We do not charge school fees. We do however request a financial contribution to offset the cost of some experiences. These are always subsidised by the school to keep costs to a minimum.

What does reporting to whānau on student progress look like?

All schools are required to provide two reports each year. We prefer to do this digitally. Each mokopuna creates an online Ara Ako (Individualised learning plan) which is updated with examples of mokopuna progress. Whānau can access this at any time and are encouraged to add stories about the mokopuna and provide evidence of their greatness. You can come and talk about the progress of your tamaiti at any time. We also schedule dates for more formal meet-ups with parents.

How do you find out about the learning strengths of each mokopuna and what do you do with this information?

We believe that greatness is both inherited and created. As part of our enrollment process, mokopuna complete a questionnaire that helps us understand their strengths, dispositions and passions. From this a strengths-based profile emerges that enables us to plan for their success while they are at Te Kōpuku high and beyond.

Who will get priority if you get more enrolments than there are spaces available?

This is decided by ballot - names are pulled out of a hat once we establish where a vacancy exists. This is determined by year level and whether previous schooling has been via an English only, bilingual or immersion pathway.

The waiting list starts fresh again each year which means whānau wanting to secure a place, need to apply each year. Enrolment typically opens at the beginning of term 3.

What stationery/devices will I need to purchase?

None!
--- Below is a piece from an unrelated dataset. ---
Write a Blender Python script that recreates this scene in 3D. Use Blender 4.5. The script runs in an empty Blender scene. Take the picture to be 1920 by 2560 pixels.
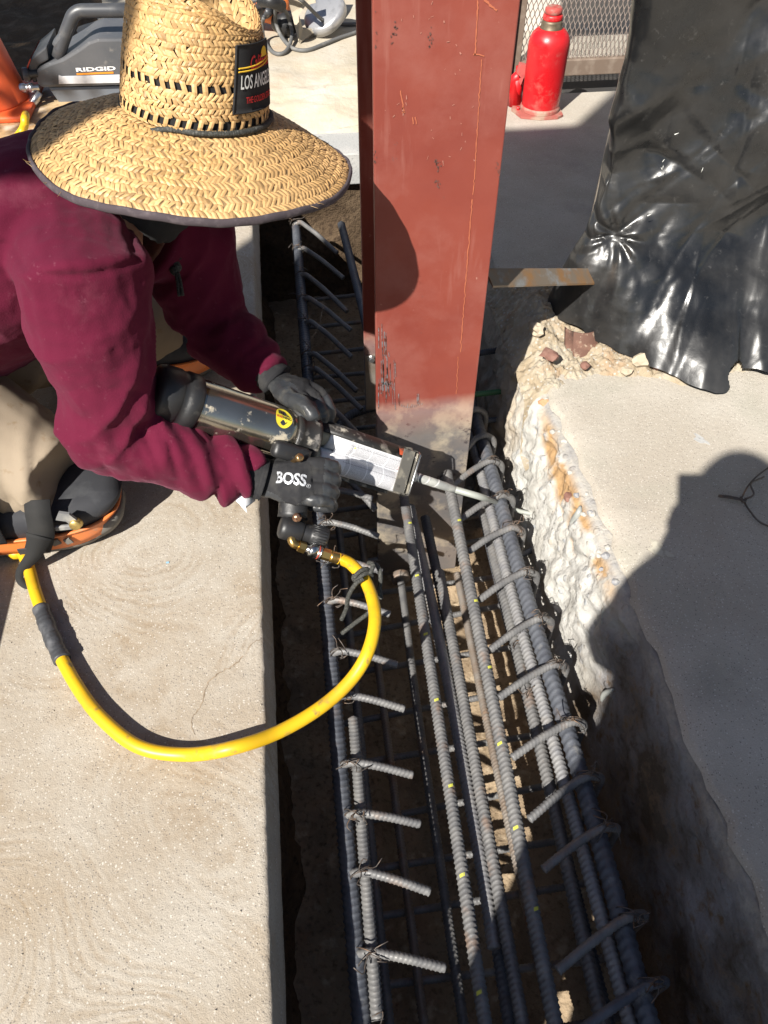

We provide stationery at no cost to whānau and have enough stocks of devices (IPads, IMacs and Chromebooks) to enable online learning for each tamaiti. These are also provided free of charge.

What food programmes operate in the school?

We provide breakfast daily free of charge through Kickstart and lunches daily free of charge through Ka Ora Ka Kai programme. These are prepared in our commercial standard kitchen. The nutritional value of the meals is monitored by the Ministry of Education

Do you do kapa haka?

We currently do not participate in kapa haka competitions preferring instead to support events in Te Pūtake o Te Riri event calendar which involves training mokopuna in the art of mau rākau.

All mokopuna learn the various forms of waiata and haka at school which prepares them to participate in a range of cultural activities inside and outside of school.

Are mokopuna permitted to use their mobile phones and personal devices during the school day?

Usage is determined by staff in each whare (teina; years 7 - 8; waenga; years 9 - 10; tuakana; years 11-13) and may change from time to time depending on what trends and behaviours (positive and negative) we observe. Mokopuna generally do not require their devices for learning at school as these (IPADS, chromebooks and IMacs) are provided by the school. Communication with your tamaiti is best managed through the school office to avoid their device being confiscated where it has been determined they are not to be used for personal reasons.

What competitive and social sporting activities do you offer?

This depends on who is prepared to coach and manage teams (staff or whānau). In the past we have fielded volleyball, basketball, netball, women's rugby, waka ama and touch teams and enjoyed high success.

How much work would you require from whānau?

As much as you’re able to give. What we don’t expect from parents is supervision of learning activities, including homework. That’s what we’re trained to do and are responsible for. Some parents will be busy with work and others may wish to contribute some of their time to activities in the school. For example, you may wish to come in and coach a netball team, help students with an art project, participate in a te reo class or demonstrate some other skill that you have. We see learning as a community activity and encourage whānau to participate as much as they are able and to the degree that they are comfortable.